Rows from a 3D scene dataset
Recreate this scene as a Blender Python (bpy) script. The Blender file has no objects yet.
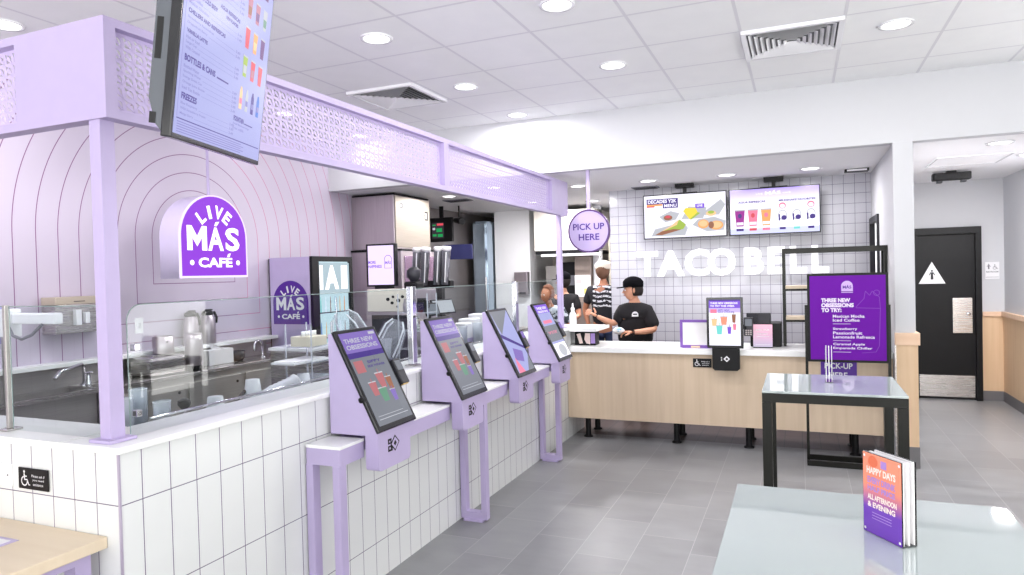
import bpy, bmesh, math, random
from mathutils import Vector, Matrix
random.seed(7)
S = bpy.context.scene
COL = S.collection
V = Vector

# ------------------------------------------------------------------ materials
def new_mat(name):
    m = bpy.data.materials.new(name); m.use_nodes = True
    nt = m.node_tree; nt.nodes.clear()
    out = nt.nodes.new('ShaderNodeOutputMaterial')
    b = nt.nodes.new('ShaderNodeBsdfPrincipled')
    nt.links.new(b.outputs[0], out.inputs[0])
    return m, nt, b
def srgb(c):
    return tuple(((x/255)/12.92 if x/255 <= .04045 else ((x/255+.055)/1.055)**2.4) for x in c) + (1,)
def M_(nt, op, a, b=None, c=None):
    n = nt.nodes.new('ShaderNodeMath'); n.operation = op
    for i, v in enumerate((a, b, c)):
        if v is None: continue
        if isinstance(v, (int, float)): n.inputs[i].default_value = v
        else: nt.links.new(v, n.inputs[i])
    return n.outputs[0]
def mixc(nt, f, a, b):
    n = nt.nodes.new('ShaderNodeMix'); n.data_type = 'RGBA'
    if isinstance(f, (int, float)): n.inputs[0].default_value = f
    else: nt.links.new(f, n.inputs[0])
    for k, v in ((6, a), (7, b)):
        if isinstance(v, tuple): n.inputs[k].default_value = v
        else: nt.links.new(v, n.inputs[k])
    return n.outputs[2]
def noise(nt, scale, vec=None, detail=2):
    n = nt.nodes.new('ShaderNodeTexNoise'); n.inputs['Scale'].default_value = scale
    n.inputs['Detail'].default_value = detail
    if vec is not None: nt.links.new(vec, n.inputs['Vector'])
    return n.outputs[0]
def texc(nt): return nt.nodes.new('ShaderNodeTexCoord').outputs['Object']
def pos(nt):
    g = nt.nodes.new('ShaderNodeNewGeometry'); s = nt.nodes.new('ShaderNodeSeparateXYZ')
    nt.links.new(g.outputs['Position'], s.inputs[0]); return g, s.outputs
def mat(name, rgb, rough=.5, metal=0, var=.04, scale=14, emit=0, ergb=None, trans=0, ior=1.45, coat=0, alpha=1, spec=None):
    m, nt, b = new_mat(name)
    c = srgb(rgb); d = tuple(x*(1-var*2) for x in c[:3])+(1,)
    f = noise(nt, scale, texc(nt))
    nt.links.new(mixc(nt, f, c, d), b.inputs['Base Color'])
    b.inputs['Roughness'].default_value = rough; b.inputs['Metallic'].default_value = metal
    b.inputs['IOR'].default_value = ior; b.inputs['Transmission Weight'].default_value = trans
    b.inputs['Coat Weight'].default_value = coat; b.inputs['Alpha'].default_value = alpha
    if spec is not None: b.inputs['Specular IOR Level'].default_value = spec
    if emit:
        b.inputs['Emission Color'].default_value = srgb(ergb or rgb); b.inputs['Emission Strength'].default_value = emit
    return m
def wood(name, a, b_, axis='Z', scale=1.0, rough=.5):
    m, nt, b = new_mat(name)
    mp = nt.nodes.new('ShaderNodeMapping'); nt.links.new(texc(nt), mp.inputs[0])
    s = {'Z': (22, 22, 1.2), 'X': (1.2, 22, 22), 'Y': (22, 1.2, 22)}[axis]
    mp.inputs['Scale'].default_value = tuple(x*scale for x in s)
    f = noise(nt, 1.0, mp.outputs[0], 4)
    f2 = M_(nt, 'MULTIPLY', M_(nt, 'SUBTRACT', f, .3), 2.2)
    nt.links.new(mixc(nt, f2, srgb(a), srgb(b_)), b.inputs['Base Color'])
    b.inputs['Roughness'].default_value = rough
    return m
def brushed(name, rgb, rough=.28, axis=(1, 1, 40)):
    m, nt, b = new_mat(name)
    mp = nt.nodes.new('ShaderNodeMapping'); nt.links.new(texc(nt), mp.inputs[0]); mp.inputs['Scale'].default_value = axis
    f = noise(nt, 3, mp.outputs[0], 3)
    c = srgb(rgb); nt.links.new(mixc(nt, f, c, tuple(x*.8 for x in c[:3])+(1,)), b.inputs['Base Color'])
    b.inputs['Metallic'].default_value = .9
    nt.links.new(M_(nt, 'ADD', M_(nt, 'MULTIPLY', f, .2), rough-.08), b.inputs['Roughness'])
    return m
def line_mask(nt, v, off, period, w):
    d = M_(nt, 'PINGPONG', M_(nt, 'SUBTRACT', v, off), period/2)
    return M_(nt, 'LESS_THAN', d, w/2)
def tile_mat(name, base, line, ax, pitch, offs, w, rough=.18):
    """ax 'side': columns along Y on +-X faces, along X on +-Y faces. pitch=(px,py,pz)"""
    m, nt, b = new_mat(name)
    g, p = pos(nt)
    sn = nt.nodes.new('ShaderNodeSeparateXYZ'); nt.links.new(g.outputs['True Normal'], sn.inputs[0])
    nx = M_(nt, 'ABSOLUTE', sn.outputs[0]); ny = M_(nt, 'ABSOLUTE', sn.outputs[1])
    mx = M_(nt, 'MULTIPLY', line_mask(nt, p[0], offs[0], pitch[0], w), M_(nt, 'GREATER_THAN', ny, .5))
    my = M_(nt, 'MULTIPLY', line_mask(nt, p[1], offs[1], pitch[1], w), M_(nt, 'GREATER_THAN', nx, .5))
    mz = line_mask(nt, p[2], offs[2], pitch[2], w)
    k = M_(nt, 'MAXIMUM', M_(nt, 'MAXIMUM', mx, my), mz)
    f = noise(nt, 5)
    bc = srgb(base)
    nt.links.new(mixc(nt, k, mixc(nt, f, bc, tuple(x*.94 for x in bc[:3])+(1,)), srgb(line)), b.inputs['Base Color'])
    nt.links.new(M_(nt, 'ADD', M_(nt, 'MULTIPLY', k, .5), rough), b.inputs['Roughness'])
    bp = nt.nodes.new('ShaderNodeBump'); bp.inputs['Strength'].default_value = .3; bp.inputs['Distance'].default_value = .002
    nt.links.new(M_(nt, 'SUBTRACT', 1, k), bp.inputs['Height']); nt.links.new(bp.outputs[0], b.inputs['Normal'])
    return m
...
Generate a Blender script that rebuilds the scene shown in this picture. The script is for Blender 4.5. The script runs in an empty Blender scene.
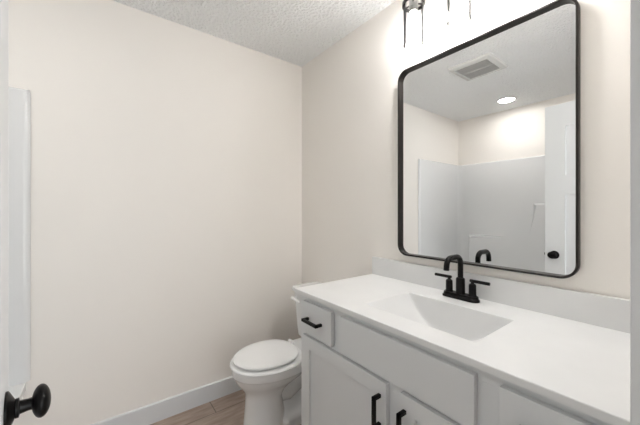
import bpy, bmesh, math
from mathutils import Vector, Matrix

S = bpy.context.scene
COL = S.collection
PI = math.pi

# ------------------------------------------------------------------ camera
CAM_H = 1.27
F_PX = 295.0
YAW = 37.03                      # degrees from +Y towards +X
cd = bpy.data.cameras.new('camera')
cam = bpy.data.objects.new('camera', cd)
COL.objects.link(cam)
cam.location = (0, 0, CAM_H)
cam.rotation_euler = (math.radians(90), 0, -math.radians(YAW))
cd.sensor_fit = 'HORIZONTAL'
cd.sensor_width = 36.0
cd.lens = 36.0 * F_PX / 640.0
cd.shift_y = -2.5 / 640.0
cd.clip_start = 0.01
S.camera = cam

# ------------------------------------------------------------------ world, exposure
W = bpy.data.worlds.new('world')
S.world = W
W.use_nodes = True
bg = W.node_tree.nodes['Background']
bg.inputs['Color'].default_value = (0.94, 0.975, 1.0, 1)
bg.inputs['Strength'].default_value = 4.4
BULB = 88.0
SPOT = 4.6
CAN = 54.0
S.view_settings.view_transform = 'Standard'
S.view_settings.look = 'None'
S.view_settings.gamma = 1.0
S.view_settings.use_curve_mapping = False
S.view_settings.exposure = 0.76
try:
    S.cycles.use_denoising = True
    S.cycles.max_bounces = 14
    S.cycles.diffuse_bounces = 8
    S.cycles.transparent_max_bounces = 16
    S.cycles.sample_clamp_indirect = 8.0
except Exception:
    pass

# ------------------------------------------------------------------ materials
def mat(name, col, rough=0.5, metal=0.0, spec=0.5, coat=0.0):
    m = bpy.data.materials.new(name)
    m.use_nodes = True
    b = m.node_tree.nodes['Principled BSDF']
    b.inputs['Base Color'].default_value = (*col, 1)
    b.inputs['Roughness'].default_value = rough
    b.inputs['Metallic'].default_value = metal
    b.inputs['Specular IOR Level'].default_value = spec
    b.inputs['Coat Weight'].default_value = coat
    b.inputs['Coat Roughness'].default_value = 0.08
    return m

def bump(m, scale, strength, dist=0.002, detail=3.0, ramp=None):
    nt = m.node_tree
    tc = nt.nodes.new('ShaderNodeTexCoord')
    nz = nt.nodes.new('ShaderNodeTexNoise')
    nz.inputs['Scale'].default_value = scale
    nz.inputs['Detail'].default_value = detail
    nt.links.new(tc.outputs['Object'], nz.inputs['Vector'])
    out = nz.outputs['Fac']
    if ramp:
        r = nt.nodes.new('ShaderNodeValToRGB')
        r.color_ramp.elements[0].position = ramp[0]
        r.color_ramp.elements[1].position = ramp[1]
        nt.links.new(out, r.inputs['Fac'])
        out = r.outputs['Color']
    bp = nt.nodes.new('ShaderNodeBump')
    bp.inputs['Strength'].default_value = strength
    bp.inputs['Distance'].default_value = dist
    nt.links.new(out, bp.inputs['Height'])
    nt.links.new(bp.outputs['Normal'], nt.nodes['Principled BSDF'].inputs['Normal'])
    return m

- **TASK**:
Write out every line of the listing that holds the word "objects".

- **FINISHED EXERCISE**:
Recreate this scene as a Blender Python (bpy) script. The Blender file has no objects yet.
cam = bpy.data.objects.new('camera', cd)
COL.objects.link(cam)